Что идеи демократии притягательны и могут дать положительные результаты под разными широтами, в том числе и на Востоке (но только в условиях относительного благополучия), — это бесспорно.
Тем не менее демократия вовсе не есть “набор отмычек”, способных открыть все замки, хоть западные, хоть восточные. В первую очередь она есть определенное состояние умов, которое возникает не сразу и при котором выборность, разделение властей, главенство юридических начал и пр. почитаются не только приемлемыми, но совершенно необходимыми элементами политической жизни, рассматриваются как ее естественные регуляторы.

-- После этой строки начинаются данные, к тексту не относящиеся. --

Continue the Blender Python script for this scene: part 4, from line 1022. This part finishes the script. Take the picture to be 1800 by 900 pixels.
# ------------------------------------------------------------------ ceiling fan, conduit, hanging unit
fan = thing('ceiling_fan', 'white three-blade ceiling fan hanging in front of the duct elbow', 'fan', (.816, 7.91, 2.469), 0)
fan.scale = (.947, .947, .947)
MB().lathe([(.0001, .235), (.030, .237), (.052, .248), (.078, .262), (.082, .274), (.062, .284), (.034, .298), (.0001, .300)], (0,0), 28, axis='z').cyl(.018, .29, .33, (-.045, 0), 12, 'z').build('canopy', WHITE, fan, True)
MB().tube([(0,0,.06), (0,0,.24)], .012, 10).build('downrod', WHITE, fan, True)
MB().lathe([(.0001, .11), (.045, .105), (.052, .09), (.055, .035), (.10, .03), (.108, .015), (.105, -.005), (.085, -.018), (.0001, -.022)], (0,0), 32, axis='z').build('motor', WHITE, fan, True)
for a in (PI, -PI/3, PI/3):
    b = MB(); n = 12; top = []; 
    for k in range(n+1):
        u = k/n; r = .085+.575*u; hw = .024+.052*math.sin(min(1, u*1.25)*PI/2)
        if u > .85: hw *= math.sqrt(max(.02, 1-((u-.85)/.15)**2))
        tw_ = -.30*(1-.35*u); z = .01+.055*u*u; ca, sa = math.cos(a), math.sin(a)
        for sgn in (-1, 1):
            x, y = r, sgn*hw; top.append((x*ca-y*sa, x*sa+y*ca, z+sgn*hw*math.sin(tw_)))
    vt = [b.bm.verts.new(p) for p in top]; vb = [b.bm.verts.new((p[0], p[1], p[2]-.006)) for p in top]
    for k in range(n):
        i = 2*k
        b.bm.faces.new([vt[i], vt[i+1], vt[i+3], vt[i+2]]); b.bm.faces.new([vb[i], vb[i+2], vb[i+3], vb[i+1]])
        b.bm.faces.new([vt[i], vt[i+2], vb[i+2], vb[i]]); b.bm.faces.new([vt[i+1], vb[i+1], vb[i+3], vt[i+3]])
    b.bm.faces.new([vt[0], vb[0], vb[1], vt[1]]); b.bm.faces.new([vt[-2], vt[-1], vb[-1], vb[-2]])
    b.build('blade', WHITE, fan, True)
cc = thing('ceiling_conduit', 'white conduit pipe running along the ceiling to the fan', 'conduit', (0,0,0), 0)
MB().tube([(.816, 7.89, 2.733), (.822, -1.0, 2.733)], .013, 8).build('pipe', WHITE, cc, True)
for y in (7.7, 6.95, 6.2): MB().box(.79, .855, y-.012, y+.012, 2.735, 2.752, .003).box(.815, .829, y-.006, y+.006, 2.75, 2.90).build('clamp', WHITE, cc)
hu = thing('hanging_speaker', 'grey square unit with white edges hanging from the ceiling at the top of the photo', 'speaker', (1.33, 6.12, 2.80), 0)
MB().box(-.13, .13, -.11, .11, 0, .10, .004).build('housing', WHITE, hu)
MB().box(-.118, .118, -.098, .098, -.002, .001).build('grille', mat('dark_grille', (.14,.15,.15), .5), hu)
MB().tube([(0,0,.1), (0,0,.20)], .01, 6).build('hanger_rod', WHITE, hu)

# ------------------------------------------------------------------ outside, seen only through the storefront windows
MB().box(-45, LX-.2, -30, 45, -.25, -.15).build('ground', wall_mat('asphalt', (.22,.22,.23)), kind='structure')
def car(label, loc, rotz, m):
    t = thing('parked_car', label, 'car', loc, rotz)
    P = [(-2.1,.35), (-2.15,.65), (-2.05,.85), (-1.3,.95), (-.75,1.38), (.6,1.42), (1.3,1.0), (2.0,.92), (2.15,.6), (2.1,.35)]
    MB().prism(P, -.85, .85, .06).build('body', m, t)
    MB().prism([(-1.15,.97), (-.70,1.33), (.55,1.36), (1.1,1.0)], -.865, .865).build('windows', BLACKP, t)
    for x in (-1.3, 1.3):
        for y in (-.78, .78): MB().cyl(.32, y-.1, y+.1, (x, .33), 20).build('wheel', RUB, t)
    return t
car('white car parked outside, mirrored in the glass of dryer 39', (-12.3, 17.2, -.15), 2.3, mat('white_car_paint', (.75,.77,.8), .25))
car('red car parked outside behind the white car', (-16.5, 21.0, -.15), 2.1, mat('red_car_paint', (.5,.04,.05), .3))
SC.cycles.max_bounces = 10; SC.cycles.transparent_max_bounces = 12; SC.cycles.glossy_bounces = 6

Хотя нынешняя демократия многое взяла от античности, она есть прежде всего политическая ипостась христианства. Причем даже не всего христианства, а только той его части, которая в XVI веке осуществила новое прочтение Библии и по-новому поставила проблему личности. Работа по решению этой проблемы привела к утверждению автономии личности, ее суверенитета, ответственности в первую очередь перед Богом, а уж потом перед земными властями, и то лишь в той мере, в какой они не противоречат Ему.

Другие христиане, в частности православные, никакой демократии из Библии не вычитывают. Бердяев заметил однажды, что Россия “скорее родит антихриста, чем гуманистическую демократию”185. Сказано это было в сердцах, сразу после высылки, после пяти лет жизни в аду, однако основания для такого высказывания были.